3D scene scripts:
....................

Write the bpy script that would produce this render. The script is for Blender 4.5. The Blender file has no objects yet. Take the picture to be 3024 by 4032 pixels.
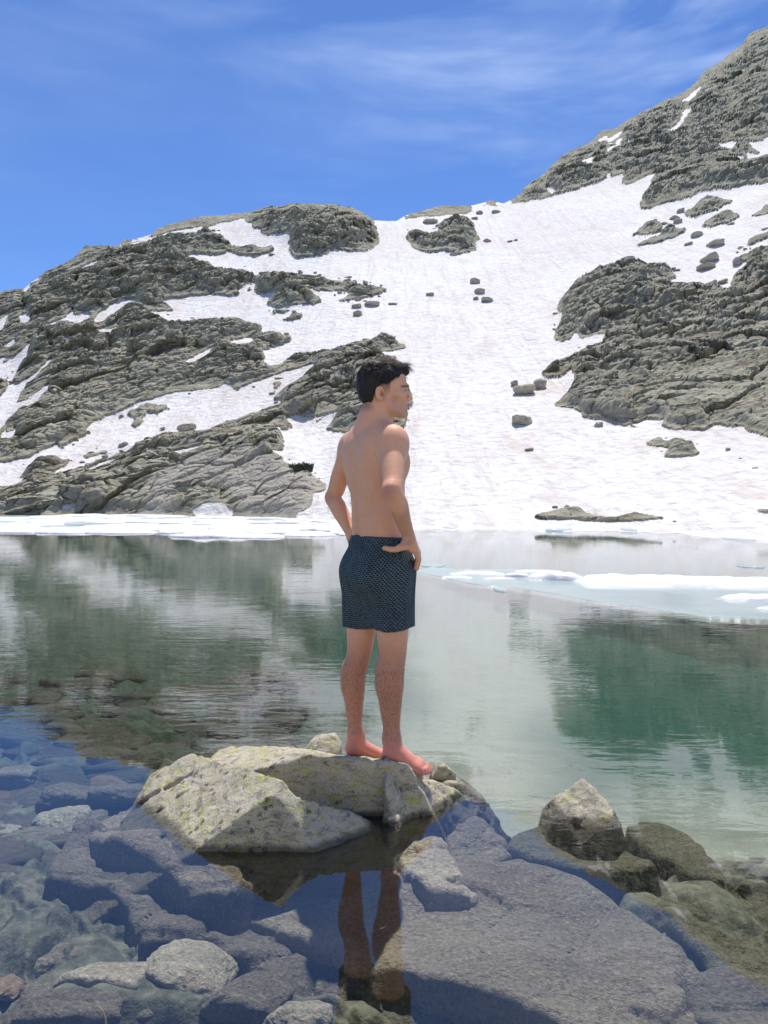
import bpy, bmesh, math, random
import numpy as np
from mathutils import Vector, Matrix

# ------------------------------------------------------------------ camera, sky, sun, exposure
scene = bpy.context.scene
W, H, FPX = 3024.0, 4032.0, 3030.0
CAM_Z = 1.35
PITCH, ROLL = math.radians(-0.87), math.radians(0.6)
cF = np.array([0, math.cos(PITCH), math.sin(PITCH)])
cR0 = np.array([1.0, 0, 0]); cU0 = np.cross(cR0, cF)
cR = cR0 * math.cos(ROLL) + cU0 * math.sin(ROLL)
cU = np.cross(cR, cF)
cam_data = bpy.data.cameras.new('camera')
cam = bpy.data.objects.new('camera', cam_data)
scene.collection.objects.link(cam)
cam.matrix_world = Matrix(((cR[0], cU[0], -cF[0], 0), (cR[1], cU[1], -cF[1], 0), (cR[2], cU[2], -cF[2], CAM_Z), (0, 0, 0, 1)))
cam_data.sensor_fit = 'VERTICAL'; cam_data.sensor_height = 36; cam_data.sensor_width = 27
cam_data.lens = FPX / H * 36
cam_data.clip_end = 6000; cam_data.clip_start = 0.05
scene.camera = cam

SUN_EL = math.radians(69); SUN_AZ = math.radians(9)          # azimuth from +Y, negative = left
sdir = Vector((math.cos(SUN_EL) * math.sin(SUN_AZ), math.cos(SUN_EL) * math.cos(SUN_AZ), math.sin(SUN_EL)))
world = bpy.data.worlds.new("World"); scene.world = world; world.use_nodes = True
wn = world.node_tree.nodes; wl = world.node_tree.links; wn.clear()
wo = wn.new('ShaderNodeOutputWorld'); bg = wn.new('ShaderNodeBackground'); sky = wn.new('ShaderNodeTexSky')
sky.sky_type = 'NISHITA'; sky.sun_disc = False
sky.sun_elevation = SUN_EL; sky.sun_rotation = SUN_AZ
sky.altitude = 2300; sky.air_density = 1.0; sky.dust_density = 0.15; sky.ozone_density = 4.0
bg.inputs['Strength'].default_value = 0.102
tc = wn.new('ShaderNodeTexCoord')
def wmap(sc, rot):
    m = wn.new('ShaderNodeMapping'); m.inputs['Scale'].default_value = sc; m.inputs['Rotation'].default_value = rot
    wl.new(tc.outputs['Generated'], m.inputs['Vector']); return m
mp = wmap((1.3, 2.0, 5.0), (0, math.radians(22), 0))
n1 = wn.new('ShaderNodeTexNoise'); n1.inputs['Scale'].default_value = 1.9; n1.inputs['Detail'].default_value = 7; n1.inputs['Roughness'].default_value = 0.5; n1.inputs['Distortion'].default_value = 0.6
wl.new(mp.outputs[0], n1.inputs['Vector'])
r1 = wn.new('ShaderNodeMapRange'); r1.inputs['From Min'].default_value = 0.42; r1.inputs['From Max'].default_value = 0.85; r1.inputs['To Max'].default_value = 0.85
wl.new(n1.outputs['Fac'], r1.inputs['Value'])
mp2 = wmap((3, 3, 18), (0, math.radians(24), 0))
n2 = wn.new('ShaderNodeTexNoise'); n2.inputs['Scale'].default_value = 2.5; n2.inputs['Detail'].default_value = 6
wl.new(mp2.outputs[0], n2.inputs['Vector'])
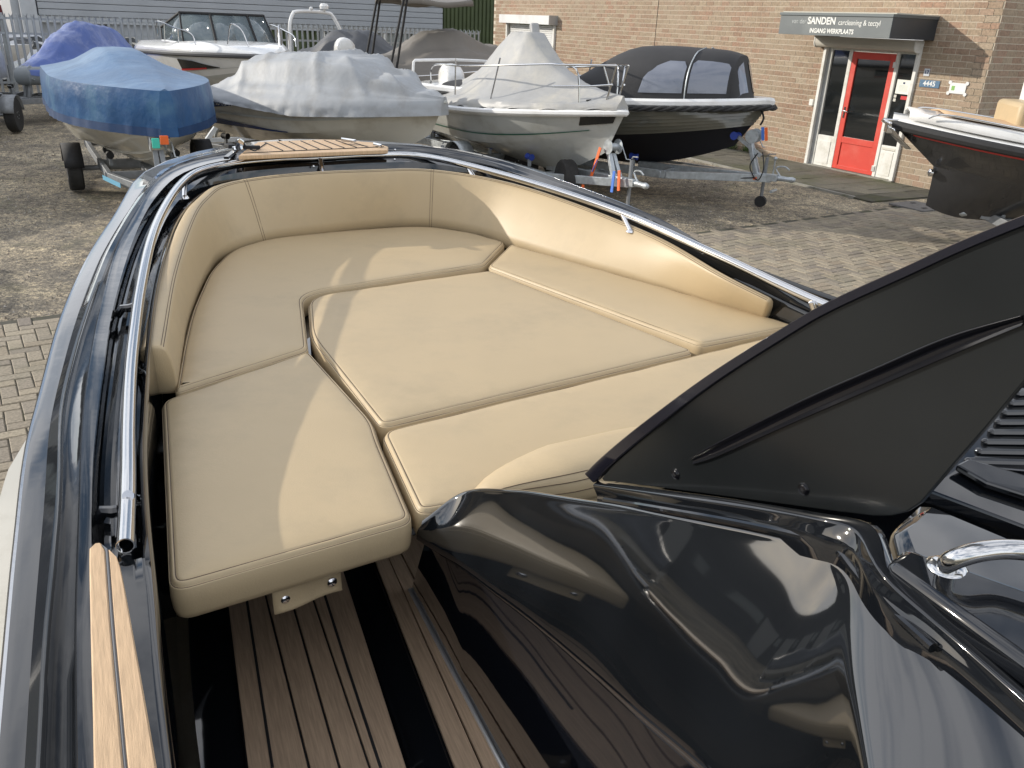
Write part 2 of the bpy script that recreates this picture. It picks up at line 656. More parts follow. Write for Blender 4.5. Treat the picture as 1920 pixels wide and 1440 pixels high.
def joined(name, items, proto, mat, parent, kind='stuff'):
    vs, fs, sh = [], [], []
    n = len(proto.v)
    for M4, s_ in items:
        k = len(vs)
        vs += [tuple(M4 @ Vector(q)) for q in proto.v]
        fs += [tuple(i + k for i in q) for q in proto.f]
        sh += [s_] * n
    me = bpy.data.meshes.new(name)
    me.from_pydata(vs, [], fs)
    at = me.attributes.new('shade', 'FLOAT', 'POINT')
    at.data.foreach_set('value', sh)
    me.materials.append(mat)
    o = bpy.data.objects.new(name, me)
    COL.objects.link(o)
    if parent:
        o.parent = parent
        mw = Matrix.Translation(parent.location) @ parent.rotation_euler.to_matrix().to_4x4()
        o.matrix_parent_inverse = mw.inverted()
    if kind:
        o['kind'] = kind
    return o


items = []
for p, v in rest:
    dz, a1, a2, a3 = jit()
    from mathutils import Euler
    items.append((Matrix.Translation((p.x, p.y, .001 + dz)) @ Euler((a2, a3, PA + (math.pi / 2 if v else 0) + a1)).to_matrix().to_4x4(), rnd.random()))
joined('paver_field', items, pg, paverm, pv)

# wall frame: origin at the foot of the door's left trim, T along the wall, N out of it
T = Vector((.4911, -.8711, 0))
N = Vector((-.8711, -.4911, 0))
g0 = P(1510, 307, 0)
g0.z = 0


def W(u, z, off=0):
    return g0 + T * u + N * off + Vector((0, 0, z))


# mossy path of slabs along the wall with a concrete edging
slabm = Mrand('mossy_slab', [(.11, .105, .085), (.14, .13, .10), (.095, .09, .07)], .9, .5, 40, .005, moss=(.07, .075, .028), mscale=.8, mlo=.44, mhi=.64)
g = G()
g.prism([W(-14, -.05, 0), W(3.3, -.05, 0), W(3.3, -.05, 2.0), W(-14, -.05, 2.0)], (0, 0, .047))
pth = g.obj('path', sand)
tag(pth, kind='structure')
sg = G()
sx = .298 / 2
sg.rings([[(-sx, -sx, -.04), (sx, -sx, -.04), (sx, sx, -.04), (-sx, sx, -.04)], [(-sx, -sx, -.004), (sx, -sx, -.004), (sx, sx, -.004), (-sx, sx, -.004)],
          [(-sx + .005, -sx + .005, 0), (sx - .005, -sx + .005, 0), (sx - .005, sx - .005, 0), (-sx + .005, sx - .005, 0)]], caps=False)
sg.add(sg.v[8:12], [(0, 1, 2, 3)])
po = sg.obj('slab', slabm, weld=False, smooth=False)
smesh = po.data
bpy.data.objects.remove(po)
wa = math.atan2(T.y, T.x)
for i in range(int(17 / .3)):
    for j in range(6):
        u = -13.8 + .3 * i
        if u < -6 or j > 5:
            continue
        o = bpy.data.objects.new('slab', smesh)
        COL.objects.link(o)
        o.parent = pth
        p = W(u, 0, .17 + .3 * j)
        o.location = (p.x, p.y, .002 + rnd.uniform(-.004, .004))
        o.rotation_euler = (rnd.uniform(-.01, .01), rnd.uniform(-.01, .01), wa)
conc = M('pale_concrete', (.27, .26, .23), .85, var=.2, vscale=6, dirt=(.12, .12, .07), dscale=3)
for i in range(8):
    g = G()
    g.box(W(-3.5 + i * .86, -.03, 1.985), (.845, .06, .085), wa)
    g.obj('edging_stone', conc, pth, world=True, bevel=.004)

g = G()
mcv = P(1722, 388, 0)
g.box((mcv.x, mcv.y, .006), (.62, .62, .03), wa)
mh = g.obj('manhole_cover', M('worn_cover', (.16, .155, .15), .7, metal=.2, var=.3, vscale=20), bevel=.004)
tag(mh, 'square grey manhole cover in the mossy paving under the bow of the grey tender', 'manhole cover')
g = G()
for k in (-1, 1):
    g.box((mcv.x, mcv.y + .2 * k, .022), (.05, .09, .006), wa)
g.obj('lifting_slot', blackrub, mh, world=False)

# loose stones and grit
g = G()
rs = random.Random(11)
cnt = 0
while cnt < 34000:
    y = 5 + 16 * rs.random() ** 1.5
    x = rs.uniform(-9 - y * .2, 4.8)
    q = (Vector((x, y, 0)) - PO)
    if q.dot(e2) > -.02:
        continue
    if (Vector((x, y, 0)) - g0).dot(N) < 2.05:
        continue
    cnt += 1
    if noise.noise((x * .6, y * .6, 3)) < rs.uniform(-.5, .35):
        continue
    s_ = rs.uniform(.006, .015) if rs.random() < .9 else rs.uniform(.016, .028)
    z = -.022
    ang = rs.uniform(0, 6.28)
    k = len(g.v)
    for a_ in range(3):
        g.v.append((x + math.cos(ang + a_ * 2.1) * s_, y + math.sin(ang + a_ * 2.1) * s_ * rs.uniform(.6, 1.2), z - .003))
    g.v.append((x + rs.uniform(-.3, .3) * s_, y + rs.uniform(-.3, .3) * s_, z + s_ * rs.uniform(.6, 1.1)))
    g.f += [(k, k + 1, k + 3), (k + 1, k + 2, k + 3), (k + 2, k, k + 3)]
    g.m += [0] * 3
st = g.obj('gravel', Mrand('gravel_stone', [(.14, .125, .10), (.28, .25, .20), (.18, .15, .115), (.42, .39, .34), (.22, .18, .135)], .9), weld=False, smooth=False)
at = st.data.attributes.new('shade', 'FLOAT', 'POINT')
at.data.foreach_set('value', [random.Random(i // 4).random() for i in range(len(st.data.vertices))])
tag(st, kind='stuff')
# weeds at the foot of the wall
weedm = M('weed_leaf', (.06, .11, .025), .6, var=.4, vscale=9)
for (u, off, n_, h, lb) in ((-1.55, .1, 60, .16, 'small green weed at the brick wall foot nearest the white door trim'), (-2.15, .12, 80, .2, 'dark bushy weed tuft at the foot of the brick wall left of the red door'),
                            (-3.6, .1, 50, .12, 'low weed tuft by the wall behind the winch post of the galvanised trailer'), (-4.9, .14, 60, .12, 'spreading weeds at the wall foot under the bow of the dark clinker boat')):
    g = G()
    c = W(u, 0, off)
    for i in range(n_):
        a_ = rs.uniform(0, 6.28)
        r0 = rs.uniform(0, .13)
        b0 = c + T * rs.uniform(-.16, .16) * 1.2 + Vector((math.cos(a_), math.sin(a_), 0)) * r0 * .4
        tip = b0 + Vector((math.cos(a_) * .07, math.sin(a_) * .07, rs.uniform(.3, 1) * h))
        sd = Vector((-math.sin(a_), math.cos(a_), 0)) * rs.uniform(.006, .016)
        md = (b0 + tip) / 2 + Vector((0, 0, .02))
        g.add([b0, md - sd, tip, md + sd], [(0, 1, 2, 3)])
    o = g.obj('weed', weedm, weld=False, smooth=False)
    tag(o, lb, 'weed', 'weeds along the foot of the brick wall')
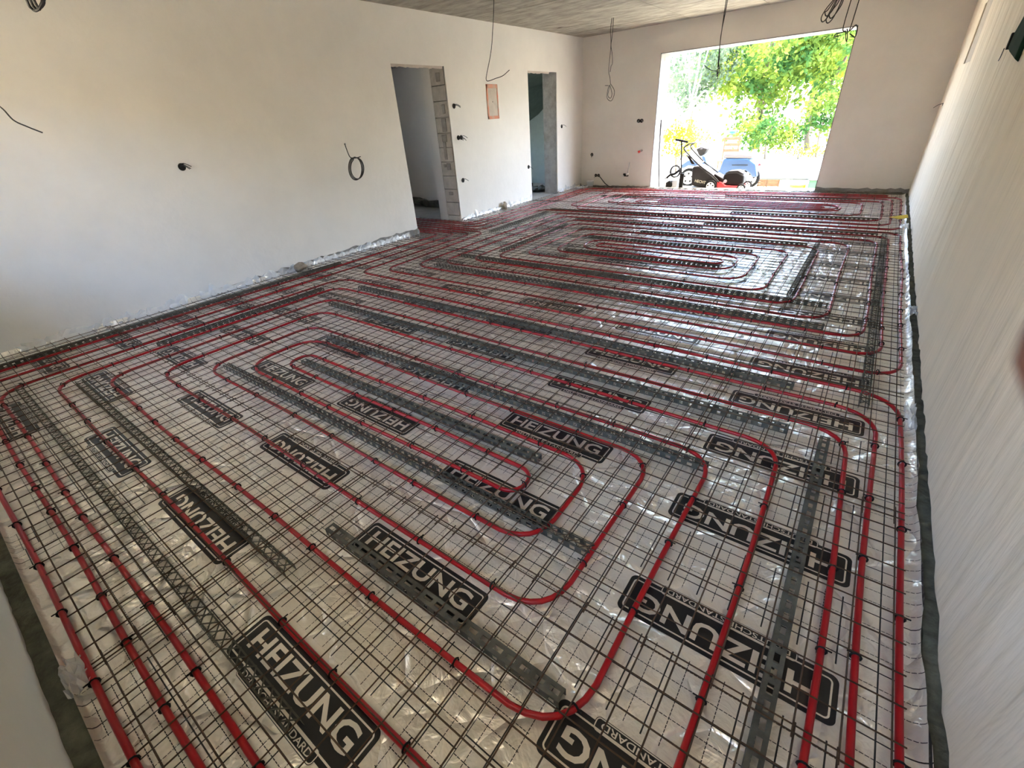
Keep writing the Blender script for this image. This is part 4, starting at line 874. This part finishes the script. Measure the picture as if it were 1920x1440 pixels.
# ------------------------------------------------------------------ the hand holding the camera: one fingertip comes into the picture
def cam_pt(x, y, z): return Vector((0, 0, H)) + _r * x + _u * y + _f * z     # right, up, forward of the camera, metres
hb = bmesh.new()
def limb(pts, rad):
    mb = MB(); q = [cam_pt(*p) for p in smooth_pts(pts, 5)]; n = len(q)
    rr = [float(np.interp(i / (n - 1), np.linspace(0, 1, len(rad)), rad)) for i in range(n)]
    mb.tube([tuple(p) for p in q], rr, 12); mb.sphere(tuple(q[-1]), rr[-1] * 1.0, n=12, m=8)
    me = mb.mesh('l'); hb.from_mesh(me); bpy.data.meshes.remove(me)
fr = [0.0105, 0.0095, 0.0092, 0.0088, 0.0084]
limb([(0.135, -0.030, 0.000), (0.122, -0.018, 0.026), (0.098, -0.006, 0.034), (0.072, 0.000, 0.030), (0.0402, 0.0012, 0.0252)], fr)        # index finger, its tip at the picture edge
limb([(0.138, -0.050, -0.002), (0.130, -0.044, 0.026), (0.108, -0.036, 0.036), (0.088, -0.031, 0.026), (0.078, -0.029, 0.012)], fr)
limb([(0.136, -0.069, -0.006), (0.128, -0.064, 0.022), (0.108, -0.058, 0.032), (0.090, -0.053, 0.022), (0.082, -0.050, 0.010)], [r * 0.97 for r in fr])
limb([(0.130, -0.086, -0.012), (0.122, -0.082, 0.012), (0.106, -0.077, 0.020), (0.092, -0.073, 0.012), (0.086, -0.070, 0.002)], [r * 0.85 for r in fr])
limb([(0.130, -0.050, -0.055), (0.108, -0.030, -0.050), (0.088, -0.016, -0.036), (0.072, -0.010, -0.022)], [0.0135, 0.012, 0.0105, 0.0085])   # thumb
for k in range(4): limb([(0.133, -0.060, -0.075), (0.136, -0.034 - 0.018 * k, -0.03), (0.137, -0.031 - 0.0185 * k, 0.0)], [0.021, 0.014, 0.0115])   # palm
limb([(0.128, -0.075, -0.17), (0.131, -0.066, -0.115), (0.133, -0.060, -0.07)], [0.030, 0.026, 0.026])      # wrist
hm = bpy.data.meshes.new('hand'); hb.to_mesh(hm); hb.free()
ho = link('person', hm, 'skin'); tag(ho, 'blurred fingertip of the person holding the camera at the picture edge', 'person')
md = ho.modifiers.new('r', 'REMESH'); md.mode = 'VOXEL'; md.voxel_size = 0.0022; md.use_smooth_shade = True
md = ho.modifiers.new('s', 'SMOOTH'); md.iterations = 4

....................

Task:
Every line holding "that" should be copied out.

Written answer:
Write the bpy script that would produce this render. The script is for Blender 4.5. The Blender file has no objects yet. Take the picture to be 3024 by 4032 pixels.
Write part 2 of the bpy script that recreates this picture. It picks up at line 656. More parts follow. Write for Blender 4.5. Treat the picture as 1920 pixels wide and 1440 pixels high.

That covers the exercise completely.